Volker Kleinophorst / 10.07.2019

Wirklich prechtig. Das Problem von großem Bruders und großer Schwester? Man möchte nicht die Macht, man möchte auch noch geliebt werden. Aber muss sich Precht da Sorgen machen. Die meisten Deutsch-Deutschen bejubeln doch Verbote und Einschränkungen aller Art.

Heidi Hronek / 10.07.2019

Das Rauchverbot war für mich der Versuch, wie weit man gehen kann. Und siehe da, es hat wunderbar funktioniert. Auf diesen Zug sind sofort alle Diktaturen aufgesprungen, denen sonst ein Menschenleben null wert ist. Man darf zwar in Thailand kleine Kinder zur Prostitution verkaufen, aber rauchen ist ganz furchtbar. Auch ich weiss, rauchen ist ungesund und es ist angenehm, im Speiselokal ohne Rauch zu essen. Trotzdem hat die Hysterie, mit dem das Rauchen behaftet ist, für mich totalitäre Züge. Da hat der fesche Precht schon recht, da geht noch mehr.

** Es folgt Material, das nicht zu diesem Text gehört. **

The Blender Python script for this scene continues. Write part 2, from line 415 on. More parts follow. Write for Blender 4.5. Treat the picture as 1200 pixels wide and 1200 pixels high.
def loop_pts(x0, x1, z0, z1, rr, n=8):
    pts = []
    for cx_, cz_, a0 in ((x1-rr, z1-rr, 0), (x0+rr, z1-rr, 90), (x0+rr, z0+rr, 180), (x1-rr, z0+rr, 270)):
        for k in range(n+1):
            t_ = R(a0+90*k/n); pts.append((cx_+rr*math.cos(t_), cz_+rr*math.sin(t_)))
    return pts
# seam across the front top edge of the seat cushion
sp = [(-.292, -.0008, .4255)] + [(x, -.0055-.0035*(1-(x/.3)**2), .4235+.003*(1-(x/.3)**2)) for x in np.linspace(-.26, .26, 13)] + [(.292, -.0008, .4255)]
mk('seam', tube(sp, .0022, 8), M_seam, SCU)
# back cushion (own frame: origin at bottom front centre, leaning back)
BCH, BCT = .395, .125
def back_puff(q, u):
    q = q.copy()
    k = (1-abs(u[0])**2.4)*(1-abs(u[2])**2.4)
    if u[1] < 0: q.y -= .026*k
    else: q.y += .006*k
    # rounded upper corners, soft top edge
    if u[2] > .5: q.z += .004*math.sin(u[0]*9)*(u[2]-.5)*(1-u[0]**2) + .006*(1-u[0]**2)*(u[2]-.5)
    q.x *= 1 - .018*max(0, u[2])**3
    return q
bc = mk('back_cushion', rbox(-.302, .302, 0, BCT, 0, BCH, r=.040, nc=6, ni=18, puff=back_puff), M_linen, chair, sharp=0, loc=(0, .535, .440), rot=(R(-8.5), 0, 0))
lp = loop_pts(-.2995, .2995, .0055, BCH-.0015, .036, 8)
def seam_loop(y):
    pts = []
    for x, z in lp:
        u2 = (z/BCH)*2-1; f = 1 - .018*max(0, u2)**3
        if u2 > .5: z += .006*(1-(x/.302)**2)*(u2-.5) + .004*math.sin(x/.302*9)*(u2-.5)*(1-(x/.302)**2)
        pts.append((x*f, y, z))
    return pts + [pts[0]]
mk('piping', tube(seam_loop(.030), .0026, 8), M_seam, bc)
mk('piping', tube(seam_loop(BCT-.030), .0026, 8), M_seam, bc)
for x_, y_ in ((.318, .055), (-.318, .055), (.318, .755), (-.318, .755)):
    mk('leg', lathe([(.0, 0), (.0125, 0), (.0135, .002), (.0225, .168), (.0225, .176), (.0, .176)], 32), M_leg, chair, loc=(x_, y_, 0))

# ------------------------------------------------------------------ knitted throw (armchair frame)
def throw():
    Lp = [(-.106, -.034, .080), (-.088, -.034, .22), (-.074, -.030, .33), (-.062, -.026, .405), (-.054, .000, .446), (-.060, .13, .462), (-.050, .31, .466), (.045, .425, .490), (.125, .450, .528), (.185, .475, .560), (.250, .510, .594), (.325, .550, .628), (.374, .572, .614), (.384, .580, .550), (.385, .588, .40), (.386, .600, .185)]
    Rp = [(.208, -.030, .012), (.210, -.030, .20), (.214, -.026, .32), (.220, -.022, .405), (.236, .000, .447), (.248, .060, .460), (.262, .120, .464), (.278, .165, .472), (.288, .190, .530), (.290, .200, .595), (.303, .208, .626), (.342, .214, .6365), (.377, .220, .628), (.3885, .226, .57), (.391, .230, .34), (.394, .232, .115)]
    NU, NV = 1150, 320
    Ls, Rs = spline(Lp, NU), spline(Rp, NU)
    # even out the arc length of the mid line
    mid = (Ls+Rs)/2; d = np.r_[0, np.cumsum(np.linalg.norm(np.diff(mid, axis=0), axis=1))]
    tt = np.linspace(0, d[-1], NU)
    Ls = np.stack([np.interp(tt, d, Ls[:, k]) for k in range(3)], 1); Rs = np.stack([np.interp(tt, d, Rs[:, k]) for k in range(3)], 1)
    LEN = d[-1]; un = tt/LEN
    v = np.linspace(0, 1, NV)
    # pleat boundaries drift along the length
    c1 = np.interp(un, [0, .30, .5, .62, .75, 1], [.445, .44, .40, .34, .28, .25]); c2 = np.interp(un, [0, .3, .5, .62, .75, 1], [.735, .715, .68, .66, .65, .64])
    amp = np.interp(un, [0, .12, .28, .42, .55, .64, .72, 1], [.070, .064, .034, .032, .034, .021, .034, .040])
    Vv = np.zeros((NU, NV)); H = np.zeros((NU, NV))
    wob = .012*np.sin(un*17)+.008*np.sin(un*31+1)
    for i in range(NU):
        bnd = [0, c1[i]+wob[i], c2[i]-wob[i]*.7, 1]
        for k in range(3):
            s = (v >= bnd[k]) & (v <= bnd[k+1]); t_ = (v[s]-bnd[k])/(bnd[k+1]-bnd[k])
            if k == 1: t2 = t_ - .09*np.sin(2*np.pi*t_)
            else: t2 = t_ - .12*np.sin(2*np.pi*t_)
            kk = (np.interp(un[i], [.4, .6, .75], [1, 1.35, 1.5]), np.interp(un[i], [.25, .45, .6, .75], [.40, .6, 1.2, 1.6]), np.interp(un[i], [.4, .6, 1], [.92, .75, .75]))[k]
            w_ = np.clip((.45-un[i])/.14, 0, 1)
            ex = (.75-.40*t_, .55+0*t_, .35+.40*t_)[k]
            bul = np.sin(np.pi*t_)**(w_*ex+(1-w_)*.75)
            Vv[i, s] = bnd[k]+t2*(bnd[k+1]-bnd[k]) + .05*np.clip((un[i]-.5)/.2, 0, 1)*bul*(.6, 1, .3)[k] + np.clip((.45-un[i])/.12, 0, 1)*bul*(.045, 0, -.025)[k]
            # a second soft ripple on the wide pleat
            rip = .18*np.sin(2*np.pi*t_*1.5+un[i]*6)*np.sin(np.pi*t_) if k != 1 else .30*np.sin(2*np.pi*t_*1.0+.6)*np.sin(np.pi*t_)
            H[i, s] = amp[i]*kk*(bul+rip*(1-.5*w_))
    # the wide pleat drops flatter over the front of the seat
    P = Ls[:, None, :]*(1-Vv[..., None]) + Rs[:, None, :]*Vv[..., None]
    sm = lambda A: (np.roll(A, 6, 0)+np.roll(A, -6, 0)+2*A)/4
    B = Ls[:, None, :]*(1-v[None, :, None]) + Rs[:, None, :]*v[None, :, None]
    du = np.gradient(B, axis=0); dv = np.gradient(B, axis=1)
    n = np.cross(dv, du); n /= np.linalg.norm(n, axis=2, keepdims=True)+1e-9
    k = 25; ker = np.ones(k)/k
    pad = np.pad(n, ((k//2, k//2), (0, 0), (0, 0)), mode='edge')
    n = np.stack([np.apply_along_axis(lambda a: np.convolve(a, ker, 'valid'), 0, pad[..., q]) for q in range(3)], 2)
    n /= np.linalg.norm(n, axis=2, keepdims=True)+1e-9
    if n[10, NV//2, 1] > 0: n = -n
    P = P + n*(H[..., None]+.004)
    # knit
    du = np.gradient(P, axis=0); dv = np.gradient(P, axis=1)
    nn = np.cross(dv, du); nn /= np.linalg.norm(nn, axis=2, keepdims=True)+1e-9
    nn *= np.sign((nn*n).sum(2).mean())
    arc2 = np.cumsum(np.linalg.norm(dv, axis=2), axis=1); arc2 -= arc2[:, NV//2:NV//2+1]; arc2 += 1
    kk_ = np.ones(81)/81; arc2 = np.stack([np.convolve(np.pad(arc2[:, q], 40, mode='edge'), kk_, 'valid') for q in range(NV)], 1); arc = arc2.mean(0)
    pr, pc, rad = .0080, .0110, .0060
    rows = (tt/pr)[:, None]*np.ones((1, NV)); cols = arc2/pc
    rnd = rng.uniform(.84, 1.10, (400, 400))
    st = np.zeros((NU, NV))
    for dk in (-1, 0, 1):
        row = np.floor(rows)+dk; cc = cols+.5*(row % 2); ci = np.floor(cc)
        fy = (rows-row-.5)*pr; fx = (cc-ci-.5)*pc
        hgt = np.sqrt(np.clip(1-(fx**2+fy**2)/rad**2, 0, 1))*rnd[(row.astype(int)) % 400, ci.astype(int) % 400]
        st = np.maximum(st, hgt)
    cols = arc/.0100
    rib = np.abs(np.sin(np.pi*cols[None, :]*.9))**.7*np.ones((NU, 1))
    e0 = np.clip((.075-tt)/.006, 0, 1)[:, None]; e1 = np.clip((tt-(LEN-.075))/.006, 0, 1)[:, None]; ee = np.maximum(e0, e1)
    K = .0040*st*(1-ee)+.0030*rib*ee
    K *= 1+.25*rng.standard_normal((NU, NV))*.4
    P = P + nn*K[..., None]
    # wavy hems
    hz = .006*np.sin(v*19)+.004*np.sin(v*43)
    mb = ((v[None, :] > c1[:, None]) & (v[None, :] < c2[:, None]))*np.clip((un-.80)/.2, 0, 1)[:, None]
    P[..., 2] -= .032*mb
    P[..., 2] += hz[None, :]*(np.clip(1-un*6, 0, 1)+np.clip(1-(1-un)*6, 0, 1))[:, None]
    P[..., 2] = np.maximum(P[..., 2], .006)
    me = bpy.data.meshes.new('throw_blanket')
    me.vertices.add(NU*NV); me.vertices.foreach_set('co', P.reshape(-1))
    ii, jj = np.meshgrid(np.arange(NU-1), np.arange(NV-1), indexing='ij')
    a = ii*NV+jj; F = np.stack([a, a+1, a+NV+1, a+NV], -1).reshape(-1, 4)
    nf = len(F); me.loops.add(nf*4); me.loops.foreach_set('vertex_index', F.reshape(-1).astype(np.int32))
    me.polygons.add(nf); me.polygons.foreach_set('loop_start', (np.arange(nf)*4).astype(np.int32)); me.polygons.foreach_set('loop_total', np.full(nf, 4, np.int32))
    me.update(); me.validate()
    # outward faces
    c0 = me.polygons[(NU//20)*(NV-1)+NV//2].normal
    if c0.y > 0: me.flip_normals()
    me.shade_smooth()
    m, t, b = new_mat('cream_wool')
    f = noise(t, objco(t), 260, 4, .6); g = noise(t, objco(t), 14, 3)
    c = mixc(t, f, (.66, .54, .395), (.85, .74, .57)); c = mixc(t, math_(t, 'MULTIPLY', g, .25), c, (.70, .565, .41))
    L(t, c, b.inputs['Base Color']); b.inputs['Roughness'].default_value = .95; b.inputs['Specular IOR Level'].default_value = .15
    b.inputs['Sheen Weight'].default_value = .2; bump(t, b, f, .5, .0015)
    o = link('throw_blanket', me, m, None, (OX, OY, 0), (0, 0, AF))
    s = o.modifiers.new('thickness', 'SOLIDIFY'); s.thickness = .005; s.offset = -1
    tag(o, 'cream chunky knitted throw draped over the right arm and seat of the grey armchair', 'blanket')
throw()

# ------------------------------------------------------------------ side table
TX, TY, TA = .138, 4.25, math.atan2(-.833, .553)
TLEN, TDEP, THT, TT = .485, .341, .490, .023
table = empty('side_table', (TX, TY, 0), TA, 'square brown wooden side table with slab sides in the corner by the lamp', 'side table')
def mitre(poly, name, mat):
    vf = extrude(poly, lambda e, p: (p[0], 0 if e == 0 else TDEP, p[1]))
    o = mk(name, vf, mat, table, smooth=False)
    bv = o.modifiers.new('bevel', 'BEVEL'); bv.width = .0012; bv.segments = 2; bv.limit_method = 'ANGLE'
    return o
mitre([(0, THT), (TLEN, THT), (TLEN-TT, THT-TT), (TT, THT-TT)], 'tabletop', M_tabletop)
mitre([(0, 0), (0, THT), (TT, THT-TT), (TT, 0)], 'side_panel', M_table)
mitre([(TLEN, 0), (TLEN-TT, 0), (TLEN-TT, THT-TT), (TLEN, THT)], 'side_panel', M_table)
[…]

Karsten Paulsen / 10.07.2019

Precht als Philosophen zu bezeichnen verdeutlicht wie weit die Leistungskurve auch in dieser Fakultät abgefallen ist.

Dirk Jungnickel / 10.07.2019

Wer die Rettung der Menschheit im Auge hat, kann natürlich Verbote nicht verbieten. Und das Beispiel Verbote im Straßenverkehr hat wahrlich philosophische Tiefe. Wahrscheinlich meint der Herr Precht es methaphorisch. Rechts Überholen z. B. ist unanständig, aber bei Grün sollte man unbedingt optimistisch die Straße überqueren. Wie mag er sich auf Einbahnstraßen verhalten, Verbot hin und Verbot her ?

Sepp Kneip / 10.07.2019

Ich bin für ein Verbot, Grün zu wählen. Wäre das ein Segen für Deutschland. Das Rauchverbot ist ein Dreck dagegen. Ss

Marie-Jeanne Decourroux / 10.07.2019

Mir war es schon immer ein Rätsel, warum die Deutschen ihre Laberschwätzer zu Philosophen küren.